Eiche in den Boberger Niederungen
Eicheln finden sich zwischen dem Laub nicht mehr
© Rebecca Häfner

Dafür entdecken wir Klee, die Blätter landen in unserem Mund – am ehesten lässt sich das Aroma mit Erbsen vergleichen. Auch bei den Kiefernzapfen sucht Falk Brune mit seinem Messer vergeblich in den Kammern nach den Samen – sie sind schon herausgefallen. An den Abdrücken können wir aber noch erkennen, wie je zwei Samen in einer Kammer gesteckt haben.

Falk Breune hält einer Kiefernzapfen in der Hand
Im Kiefernzapfen lassen sich Mitte November keine Samen mehr finden
© Rebecca Häfner

Als es allmählich dunkler wird, machen wir uns auf den Rückweg nach Hause. Zwar hat Mutter Natur im Winter nur noch wenige Schätze im Wald zu bieten, die wir essen können. Es macht aber Spaß, die Natur so durch neue Augen zu sehen.

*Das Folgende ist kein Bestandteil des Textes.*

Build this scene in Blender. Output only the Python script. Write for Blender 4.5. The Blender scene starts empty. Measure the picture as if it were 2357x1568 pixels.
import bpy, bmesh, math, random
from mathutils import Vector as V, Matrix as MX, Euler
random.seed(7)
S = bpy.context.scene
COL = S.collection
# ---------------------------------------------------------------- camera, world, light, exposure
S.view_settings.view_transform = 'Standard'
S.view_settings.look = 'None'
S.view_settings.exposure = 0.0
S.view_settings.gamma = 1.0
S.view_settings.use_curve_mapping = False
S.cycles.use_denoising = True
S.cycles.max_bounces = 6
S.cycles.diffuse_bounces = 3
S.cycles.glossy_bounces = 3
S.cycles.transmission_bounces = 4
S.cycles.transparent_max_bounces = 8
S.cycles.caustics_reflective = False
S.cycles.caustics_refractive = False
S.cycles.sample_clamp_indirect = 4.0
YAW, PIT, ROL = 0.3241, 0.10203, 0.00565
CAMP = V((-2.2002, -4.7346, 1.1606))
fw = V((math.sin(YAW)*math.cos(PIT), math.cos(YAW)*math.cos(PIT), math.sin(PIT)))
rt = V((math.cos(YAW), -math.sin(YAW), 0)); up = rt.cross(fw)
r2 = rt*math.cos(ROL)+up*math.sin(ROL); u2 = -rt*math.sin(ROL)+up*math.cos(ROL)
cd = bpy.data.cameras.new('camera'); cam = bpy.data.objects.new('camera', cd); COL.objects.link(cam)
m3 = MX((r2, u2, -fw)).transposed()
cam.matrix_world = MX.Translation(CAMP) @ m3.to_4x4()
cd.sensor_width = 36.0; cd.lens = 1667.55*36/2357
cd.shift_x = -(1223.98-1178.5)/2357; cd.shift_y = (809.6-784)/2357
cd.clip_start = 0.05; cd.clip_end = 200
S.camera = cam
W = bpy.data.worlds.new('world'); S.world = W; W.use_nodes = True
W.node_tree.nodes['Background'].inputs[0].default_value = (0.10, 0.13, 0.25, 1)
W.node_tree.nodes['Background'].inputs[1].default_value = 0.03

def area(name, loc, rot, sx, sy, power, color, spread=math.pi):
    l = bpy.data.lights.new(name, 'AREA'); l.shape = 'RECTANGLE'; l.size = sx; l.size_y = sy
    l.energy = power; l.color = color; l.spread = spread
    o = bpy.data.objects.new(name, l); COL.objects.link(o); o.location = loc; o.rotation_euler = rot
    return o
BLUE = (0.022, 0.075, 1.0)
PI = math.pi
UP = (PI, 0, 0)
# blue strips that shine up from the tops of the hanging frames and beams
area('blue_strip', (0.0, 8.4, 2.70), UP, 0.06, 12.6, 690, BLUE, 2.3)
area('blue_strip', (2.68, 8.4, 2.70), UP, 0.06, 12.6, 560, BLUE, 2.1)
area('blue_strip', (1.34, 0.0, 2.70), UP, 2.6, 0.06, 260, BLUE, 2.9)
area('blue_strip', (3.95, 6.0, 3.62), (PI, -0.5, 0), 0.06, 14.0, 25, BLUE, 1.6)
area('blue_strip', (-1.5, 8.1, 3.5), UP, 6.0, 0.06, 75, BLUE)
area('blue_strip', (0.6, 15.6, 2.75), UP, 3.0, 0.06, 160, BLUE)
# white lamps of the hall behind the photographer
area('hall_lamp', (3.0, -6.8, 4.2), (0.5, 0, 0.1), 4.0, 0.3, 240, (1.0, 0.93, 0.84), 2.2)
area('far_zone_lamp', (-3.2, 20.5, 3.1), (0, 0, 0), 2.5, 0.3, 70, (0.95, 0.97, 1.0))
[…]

Beim nächsten Ausflug in den Park oder den Wald zu wissen, was ich essen könnte und was nicht. Vor allem aber kann ein solches Abenteuer ein guter Anlass sein, um sich an trüben, kalten Tagen mit Nieselregen auf in den Wald zu machen und die frische Luft in der Natur zu genießen.